Could every line of the data be printed exactly as it reads?

**Collected data**
☆ ☆ ☆ ☆ ☆

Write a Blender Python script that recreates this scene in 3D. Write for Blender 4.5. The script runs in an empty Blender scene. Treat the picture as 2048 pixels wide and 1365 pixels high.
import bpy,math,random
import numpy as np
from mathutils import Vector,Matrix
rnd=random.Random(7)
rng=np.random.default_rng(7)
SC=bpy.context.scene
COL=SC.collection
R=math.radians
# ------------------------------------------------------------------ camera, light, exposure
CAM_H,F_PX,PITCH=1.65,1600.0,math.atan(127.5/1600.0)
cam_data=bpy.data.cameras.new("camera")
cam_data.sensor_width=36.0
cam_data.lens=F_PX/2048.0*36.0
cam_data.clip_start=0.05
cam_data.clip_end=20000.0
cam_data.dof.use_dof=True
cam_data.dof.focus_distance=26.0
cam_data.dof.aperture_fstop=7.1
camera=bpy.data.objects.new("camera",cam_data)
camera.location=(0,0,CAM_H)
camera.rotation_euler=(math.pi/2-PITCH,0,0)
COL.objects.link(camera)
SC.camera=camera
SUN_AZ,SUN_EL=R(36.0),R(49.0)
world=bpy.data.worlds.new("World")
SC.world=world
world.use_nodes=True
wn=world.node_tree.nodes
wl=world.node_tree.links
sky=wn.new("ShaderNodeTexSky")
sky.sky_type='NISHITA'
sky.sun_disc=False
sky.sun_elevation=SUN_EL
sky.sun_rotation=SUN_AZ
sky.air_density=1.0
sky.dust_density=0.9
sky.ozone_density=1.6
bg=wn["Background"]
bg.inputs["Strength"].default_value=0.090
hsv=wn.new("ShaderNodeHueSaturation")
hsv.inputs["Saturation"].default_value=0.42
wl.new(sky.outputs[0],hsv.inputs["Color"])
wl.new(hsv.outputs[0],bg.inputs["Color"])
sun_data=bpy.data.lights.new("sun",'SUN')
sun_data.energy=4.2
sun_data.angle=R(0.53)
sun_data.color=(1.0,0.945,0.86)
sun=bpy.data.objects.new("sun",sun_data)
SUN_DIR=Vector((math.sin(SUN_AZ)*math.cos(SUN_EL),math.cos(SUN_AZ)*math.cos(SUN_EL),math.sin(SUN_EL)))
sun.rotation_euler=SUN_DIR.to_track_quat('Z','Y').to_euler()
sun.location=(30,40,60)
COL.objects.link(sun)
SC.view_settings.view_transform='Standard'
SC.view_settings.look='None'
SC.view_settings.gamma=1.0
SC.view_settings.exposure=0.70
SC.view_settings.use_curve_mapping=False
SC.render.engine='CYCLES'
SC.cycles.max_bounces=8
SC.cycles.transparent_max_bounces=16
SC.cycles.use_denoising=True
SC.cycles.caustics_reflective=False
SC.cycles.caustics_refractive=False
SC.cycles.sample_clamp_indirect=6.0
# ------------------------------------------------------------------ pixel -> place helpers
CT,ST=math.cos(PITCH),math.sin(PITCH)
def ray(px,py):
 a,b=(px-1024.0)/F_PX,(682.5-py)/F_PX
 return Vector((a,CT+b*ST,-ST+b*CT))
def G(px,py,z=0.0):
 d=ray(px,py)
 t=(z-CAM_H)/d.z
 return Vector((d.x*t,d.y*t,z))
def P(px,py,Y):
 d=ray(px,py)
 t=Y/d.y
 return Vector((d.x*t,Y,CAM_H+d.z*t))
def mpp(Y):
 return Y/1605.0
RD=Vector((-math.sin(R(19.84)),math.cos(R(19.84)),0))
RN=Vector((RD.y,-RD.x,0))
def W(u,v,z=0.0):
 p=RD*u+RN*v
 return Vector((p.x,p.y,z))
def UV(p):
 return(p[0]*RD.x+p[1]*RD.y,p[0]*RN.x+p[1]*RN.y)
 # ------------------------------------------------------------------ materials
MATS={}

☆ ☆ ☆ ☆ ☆

**Expected output**
Write a Blender Python script that recreates this scene in 3D. Write for Blender 4.5. The script runs in an empty Blender scene. Treat the picture as 2048 pixels wide and 1365 pixels high.
import bpy,math,random
import numpy as np
from mathutils import Vector,Matrix
rnd=random.Random(7)
rng=np.random.default_rng(7)
SC=bpy.context.scene
COL=SC.collection
R=math.radians
# ------------------------------------------------------------------ camera, light, exposure
CAM_H,F_PX,PITCH=1.65,1600.0,math.atan(127.5/1600.0)
cam_data=bpy.data.cameras.new("camera")
cam_data.sensor_width=36.0
cam_data.lens=F_PX/2048.0*36.0
cam_data.clip_start=0.05
cam_data.clip_end=20000.0
cam_data.dof.use_dof=True
cam_data.dof.focus_distance=26.0
cam_data.dof.aperture_fstop=7.1
camera=bpy.data.objects.new("camera",cam_data)
camera.location=(0,0,CAM_H)
camera.rotation_euler=(math.pi/2-PITCH,0,0)
COL.objects.link(camera)
SC.camera=camera
SUN_AZ,SUN_EL=R(36.0),R(49.0)
world=bpy.data.worlds.new("World")
SC.world=world
world.use_nodes=True
wn=world.node_tree.nodes
wl=world.node_tree.links
sky=wn.new("ShaderNodeTexSky")
sky.sky_type='NISHITA'
sky.sun_disc=False
sky.sun_elevation=SUN_EL
sky.sun_rotation=SUN_AZ
sky.air_density=1.0
sky.dust_density=0.9
sky.ozone_density=1.6
bg=wn["Background"]
bg.inputs["Strength"].default_value=0.090
hsv=wn.new("ShaderNodeHueSaturation")
hsv.inputs["Saturation"].default_value=0.42
wl.new(sky.outputs[0],hsv.inputs["Color"])
wl.new(hsv.outputs[0],bg.inputs["Color"])
sun_data=bpy.data.lights.new("sun",'SUN')
sun_data.energy=4.2
sun_data.angle=R(0.53)
sun_data.color=(1.0,0.945,0.86)
sun=bpy.data.objects.new("sun",sun_data)
SUN_DIR=Vector((math.sin(SUN_AZ)*math.cos(SUN_EL),math.cos(SUN_AZ)*math.cos(SUN_EL),math.sin(SUN_EL)))
sun.rotation_euler=SUN_DIR.to_track_quat('Z','Y').to_euler()
sun.location=(30,40,60)
COL.objects.link(sun)
SC.view_settings.view_transform='Standard'
SC.view_settings.look='None'
SC.view_settings.gamma=1.0
SC.view_settings.exposure=0.70
SC.view_settings.use_curve_mapping=False
SC.render.engine='CYCLES'
SC.cycles.max_bounces=8
SC.cycles.transparent_max_bounces=16
SC.cycles.use_denoising=True
SC.cycles.caustics_reflective=False
SC.cycles.caustics_refractive=False
SC.cycles.sample_clamp_indirect=6.0
# ------------------------------------------------------------------ pixel -> place helpers
CT,ST=math.cos(PITCH),math.sin(PITCH)
def ray(px,py):
 a,b=(px-1024.0)/F_PX,(682.5-py)/F_PX
 return Vector((a,CT+b*ST,-ST+b*CT))
def G(px,py,z=0.0):
 d=ray(px,py)
 t=(z-CAM_H)/d.z
 return Vector((d.x*t,d.y*t,z))
def P(px,py,Y):
 d=ray(px,py)
 t=Y/d.y
 return Vector((d.x*t,Y,CAM_H+d.z*t))
def mpp(Y):
 return Y/1605.0
RD=Vector((-math.sin(R(19.84)),math.cos(R(19.84)),0))
RN=Vector((RD.y,-RD.x,0))
def W(u,v,z=0.0):
 p=RD*u+RN*v
 return Vector((p.x,p.y,z))
def UV(p):
 return(p[0]*RD.x+p[1]*RD.y,p[0]*RN.x+p[1]*RN.y)
 # ------------------------------------------------------------------ materials
MATS={}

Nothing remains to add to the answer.